Even you don't use a survival model as such, or aren't interested in a multistate model, you might use some form of regression model specified along these lines -- with the aim of isolating the effect of aging on career length, as well as age at first entry to the major leagues, controlling for performance and other factors:

(1) You could model as your depvar the total number of career person months in the major leagues (TOTMLMOS) as a function of age at first callup, performance, position, phenotypical factors (body type, speed, handedness a la PECOTA), injury, interruptions (due to injury or demotions or war service, etc.), and performance (e.g., using Warp, or perhaps offensive value and defensive value variables separately).

(2) Or you can model expected future major league months (FUTMLMOS), as a function of prior cumulative MLmos, age, performance (cumulative lifetime Warp, as above), injury, and interruptions.

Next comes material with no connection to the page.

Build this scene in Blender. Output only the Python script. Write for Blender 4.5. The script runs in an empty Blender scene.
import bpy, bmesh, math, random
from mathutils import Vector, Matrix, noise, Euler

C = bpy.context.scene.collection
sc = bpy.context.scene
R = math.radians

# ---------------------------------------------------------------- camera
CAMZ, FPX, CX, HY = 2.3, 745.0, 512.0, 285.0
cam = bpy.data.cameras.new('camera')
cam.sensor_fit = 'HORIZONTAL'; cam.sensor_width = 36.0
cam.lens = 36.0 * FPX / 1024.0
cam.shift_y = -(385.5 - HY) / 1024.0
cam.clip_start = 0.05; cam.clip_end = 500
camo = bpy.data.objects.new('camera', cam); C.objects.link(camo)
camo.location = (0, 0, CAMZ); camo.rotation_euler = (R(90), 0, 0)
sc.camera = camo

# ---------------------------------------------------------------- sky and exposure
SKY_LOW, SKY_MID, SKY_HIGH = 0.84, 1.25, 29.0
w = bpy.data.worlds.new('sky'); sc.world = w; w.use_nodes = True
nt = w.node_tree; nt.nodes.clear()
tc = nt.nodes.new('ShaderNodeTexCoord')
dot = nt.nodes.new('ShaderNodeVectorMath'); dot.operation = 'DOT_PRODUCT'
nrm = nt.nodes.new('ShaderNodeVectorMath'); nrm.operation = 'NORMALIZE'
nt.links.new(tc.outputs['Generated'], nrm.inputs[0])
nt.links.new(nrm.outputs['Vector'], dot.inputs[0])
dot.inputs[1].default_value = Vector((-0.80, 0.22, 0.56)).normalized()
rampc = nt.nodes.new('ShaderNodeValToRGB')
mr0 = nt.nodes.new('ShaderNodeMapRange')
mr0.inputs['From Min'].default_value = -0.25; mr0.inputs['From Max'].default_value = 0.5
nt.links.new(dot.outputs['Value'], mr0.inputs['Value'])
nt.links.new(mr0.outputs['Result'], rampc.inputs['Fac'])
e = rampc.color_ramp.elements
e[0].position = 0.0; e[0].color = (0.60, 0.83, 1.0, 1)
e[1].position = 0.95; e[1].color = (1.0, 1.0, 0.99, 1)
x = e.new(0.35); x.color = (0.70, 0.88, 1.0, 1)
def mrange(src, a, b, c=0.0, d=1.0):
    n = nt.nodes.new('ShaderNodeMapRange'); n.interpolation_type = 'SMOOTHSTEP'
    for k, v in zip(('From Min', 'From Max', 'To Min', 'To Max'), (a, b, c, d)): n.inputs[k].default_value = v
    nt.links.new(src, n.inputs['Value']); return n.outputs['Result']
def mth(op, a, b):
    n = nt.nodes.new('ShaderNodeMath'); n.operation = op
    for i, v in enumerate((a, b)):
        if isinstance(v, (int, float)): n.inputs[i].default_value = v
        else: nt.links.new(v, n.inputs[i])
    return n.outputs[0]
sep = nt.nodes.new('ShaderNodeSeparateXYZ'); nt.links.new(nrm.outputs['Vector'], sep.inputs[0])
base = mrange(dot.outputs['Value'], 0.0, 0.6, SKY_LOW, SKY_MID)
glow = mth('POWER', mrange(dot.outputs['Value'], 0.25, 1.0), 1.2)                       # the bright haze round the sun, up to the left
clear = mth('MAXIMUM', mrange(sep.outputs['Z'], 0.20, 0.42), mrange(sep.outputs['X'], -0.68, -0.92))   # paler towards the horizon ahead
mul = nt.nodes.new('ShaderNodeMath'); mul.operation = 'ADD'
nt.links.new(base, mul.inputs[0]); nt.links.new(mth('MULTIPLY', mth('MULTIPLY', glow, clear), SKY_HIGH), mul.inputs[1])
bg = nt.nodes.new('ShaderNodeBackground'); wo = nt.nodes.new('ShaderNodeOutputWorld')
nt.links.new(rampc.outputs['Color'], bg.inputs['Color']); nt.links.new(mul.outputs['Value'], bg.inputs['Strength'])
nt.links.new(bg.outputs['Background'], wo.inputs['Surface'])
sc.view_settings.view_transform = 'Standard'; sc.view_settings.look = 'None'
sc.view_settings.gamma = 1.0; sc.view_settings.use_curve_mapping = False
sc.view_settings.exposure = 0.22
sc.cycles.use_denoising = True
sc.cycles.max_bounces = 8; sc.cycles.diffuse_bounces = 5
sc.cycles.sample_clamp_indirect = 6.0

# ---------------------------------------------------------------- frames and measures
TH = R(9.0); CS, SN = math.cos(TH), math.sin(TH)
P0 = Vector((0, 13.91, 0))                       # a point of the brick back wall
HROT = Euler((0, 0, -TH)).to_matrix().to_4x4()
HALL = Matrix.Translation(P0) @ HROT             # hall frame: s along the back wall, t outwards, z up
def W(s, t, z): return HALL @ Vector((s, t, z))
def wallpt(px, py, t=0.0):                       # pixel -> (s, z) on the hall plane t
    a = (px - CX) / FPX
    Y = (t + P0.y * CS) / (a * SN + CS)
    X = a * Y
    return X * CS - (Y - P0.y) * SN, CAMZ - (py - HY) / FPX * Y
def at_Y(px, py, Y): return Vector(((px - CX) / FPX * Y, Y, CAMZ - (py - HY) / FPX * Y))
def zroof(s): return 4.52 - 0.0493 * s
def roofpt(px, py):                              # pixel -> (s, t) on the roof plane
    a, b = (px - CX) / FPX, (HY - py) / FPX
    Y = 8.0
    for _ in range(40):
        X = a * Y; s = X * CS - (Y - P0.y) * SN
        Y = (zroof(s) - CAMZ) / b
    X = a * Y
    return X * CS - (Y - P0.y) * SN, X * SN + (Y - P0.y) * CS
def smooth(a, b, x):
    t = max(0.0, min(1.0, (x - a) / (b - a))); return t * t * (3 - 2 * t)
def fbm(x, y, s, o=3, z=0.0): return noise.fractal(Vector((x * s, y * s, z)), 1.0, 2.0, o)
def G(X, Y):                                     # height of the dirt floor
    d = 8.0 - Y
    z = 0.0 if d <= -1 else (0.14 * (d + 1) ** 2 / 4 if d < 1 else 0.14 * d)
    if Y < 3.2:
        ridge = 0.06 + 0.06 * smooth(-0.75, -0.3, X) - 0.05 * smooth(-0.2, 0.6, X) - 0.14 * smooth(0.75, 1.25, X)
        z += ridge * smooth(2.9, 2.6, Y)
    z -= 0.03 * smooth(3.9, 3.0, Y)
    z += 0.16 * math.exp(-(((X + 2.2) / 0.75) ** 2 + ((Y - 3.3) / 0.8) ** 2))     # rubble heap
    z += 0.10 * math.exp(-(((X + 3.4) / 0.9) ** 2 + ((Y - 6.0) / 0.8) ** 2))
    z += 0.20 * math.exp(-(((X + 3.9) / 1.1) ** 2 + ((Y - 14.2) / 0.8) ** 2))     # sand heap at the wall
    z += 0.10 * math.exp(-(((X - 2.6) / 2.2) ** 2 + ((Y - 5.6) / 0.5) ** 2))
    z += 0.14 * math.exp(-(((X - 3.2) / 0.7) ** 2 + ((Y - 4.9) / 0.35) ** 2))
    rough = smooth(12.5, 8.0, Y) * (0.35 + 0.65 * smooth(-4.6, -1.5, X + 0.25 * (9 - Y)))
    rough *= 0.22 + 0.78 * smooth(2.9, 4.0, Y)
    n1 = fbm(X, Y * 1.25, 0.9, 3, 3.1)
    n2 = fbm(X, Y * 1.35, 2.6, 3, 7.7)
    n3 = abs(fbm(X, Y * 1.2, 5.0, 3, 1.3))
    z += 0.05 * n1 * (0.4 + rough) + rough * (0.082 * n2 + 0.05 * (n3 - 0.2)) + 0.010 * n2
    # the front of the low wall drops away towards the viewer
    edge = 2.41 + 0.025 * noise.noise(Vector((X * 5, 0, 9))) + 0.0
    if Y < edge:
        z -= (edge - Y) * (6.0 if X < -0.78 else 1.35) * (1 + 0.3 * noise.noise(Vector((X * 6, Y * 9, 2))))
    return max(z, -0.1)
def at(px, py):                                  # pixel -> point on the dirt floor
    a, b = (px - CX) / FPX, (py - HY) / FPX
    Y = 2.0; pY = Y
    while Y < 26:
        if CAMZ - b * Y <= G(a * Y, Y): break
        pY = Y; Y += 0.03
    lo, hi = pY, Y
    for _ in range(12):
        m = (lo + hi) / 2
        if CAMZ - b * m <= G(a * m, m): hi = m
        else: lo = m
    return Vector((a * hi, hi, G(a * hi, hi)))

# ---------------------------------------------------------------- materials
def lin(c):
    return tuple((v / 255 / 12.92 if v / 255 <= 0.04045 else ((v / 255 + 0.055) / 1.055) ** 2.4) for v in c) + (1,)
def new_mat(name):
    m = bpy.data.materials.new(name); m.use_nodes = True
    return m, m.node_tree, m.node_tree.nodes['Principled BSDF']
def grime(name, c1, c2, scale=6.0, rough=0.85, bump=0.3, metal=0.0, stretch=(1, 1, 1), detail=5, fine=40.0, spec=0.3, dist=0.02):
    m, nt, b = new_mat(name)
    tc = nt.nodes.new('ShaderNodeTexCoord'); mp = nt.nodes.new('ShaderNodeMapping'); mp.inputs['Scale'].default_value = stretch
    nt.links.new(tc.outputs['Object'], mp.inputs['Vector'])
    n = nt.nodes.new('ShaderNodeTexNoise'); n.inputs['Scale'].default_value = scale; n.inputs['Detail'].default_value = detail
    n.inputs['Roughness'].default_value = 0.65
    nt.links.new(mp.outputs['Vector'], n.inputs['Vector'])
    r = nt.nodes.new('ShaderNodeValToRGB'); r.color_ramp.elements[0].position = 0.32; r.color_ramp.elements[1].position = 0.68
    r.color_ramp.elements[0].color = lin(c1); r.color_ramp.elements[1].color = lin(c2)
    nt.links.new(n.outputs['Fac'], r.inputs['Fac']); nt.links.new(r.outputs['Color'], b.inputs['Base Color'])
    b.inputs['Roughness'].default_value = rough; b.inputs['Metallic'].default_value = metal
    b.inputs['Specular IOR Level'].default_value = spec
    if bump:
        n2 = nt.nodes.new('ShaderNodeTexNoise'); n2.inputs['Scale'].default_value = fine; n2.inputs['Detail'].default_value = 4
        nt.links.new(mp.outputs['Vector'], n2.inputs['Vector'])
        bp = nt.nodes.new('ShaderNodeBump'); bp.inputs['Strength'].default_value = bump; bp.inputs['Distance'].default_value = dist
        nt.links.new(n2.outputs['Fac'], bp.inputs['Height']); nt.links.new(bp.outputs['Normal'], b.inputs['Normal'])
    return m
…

The functional forms of the predictors can take various forms, e.g., a nonlinear form for the age variable or you can test for whether there are critical breaks in the effect of age on future MLMOS, controlling for cumulative performance or the previous year’s performance or previous 3 year baseline.
I'm not a huge fan of articles that can't draw to a conclusion. While that's not your fault, maybe that's an indication that with this particular topic, you're chasing the Questing Beast.
I'm not a fan of writing these types of articles either. I like to have a punchline at the end too. If there is a conclusion to be drawn, it's that just because a methodology works in one situation, it might not work in another.
Pizza good work -- I your numbers seem to fall in line with some work I have done. I was more looking for the year that an established starting pitcher is done and I found age 32.